--- THE TASK ---
Quote each line of the material verbatim, without the pictures.

--- DATA BLOCK ---

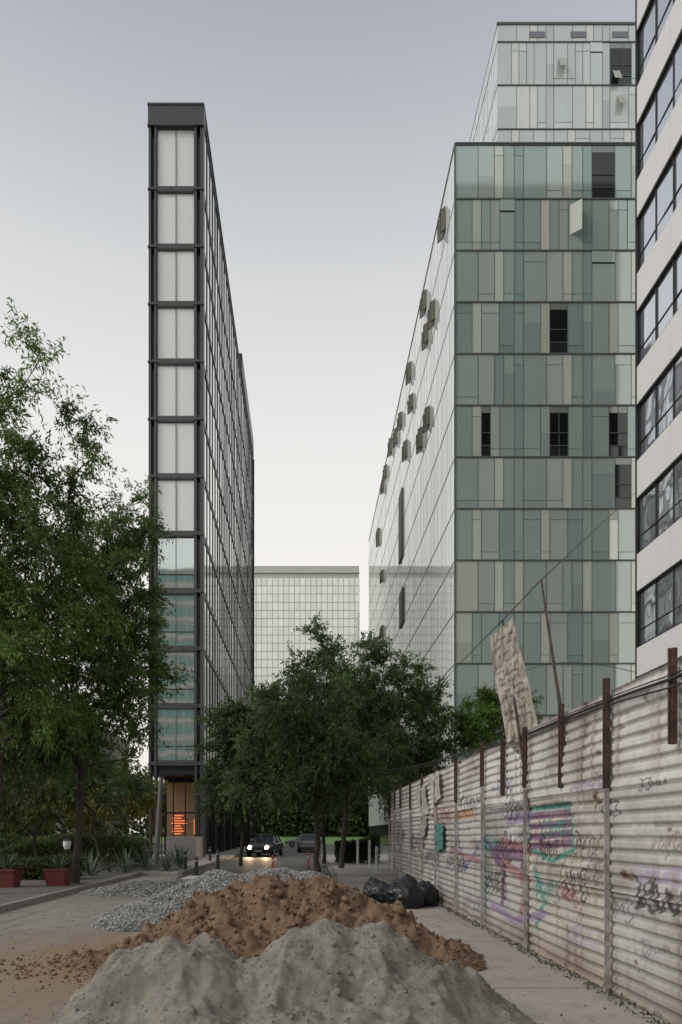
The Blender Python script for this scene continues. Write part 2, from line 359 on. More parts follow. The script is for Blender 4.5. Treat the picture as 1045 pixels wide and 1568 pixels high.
# ---------------------------------------------------------------- right white building
R=empty('white_panel_building')
rx,ry=12.76,26.3
m=MB(); m.box(rx+.3,30,-2,ry-.02,0,64); m.build('core',[M_winhole],R)
m=MB(); g=MB(); k0=8.77
m.box(rx,rx+.35,-2,ry,0,4.6)
m.box(rx,rx+.35,-2,ry,7.6,k0-.06)
for i in range(16):
    z=k0+3.6*i
    y=ry
    while y>-2: 
        m.box(rx,rx+.3,y-2.39,y-.01,z+2.12,z+3.54); y-=2.4
    g.box(rx+.05,rx+.3,-2,ry,z-.04,z+.02); g.box(rx+.05,rx+.3,-2,ry,z+2.07,z+2.11); g.box(rx+.11,rx+.3,-2,ry-.05,z+.62,z+.65)
    y=ry-.04
    while y>-2: g.box(rx+.09,rx+.3,y-.02,y+.02,z+.02,z+2.07); y-=1.2
g.box(rx-.02,rx+.5,ry,ry+.08,0,64)
m.build('wall_panels',[M_whitepanel],R,bevel=.01); g.build('window_frames',[M_dark2],R)
m=MB(); 
for i in range(-1,16):
    z=k0+3.6*i
    y=ry-.04
    while y>-2:
        t=random.uniform(-.02,.02)
        m.quad((rx+.14+t,y,z),(rx+.14+t,y,z+2.1),(rx+.14-t,y-1.2,z+2.1),(rx+.14-t,y-1.2,z)); y-=1.2
m.build('windows',[M_bluewin],R)

# ---------------------------------------------------------------- distant building at the end of the street
D=empty('distant_office_building')
m=MB(); g=MB(); dx0,dx1,dy,dz=-18,11.8,150.,60.2
m.box(dx0,dx1,dy,dy+30,0,dz)
z=0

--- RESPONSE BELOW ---
The Blender Python script for this scene continues. Write part 2, from line 359 on. More parts follow. The script is for Blender 4.5. Treat the picture as 1045 pixels wide and 1568 pixels high.
# ---------------------------------------------------------------- right white building
R=empty('white_panel_building')
rx,ry=12.76,26.3
m=MB(); m.box(rx+.3,30,-2,ry-.02,0,64); m.build('core',[M_winhole],R)
m=MB(); g=MB(); k0=8.77
m.box(rx,rx+.35,-2,ry,0,4.6)
m.box(rx,rx+.35,-2,ry,7.6,k0-.06)
for i in range(16):
    z=k0+3.6*i
    y=ry
    while y>-2: 
        m.box(rx,rx+.3,y-2.39,y-.01,z+2.12,z+3.54); y-=2.4
    g.box(rx+.05,rx+.3,-2,ry,z-.04,z+.02); g.box(rx+.05,rx+.3,-2,ry,z+2.07,z+2.11); g.box(rx+.11,rx+.3,-2,ry-.05,z+.62,z+.65)
    y=ry-.04
    while y>-2: g.box(rx+.09,rx+.3,y-.02,y+.02,z+.02,z+2.07); y-=1.2
g.box(rx-.02,rx+.5,ry,ry+.08,0,64)
m.build('wall_panels',[M_whitepanel],R,bevel=.01); g.build('window_frames',[M_dark2],R)
m=MB(); 
for i in range(-1,16):
    z=k0+3.6*i
    y=ry-.04
    while y>-2:
        t=random.uniform(-.02,.02)
        m.quad((rx+.14+t,y,z),(rx+.14+t,y,z+2.1),(rx+.14-t,y-1.2,z+2.1),(rx+.14-t,y-1.2,z)); y-=1.2
m.build('windows',[M_bluewin],R)

# ---------------------------------------------------------------- distant building at the end of the street
D=empty('distant_office_building')
m=MB(); g=MB(); dx0,dx1,dy,dz=-18,11.8,150.,60.2
m.box(dx0,dx1,dy,dy+30,0,dz)
z=0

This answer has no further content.